──────── INPUT ────────

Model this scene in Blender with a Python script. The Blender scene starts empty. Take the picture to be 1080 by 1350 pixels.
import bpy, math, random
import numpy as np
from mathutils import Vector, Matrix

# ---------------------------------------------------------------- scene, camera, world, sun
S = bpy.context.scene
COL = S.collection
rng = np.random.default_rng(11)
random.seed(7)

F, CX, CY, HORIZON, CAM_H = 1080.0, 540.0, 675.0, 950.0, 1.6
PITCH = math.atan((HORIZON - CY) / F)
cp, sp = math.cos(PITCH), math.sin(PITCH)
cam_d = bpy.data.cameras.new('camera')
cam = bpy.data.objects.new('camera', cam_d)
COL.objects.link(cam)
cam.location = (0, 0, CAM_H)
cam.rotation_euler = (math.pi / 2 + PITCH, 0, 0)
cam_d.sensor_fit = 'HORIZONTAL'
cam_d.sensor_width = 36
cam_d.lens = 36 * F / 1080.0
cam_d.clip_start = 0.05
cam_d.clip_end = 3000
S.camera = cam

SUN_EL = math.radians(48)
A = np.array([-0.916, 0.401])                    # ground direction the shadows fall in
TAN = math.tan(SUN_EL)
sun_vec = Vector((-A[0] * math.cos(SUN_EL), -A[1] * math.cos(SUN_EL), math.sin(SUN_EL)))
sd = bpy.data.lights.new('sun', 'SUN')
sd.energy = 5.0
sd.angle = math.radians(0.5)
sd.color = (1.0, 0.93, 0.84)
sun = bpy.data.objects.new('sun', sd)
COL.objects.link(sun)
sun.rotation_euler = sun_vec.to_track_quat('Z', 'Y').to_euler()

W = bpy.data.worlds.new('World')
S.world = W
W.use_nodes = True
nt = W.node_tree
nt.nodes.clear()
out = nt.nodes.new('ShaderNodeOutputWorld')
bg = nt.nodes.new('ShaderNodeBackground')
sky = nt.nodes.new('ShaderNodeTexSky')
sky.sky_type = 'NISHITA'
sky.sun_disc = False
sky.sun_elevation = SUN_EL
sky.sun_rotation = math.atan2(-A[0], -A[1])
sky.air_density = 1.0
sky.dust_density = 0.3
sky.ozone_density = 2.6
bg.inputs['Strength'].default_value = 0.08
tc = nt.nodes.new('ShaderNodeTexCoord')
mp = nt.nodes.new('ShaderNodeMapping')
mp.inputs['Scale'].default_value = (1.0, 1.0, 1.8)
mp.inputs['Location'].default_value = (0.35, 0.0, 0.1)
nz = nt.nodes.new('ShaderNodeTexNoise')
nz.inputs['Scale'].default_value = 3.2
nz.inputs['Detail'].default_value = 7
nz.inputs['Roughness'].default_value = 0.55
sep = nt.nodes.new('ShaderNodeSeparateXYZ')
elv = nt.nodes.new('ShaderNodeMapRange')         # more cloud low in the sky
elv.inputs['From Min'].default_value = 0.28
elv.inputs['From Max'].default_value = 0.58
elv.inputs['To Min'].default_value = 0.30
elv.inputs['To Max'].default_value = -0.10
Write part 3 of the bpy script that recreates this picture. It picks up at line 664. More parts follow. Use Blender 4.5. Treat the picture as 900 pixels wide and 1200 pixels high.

────────

AIM: Your answer should be exactly the lines of the data above, from the first through the line containing "random.seed(7)".

EXERCISE RESPONSE:
Model this scene in Blender with a Python script. The Blender scene starts empty. Take the picture to be 1080 by 1350 pixels.
import bpy, math, random
import numpy as np
from mathutils import Vector, Matrix

# ---------------------------------------------------------------- scene, camera, world, sun
S = bpy.context.scene
COL = S.collection
rng = np.random.default_rng(11)
random.seed(7)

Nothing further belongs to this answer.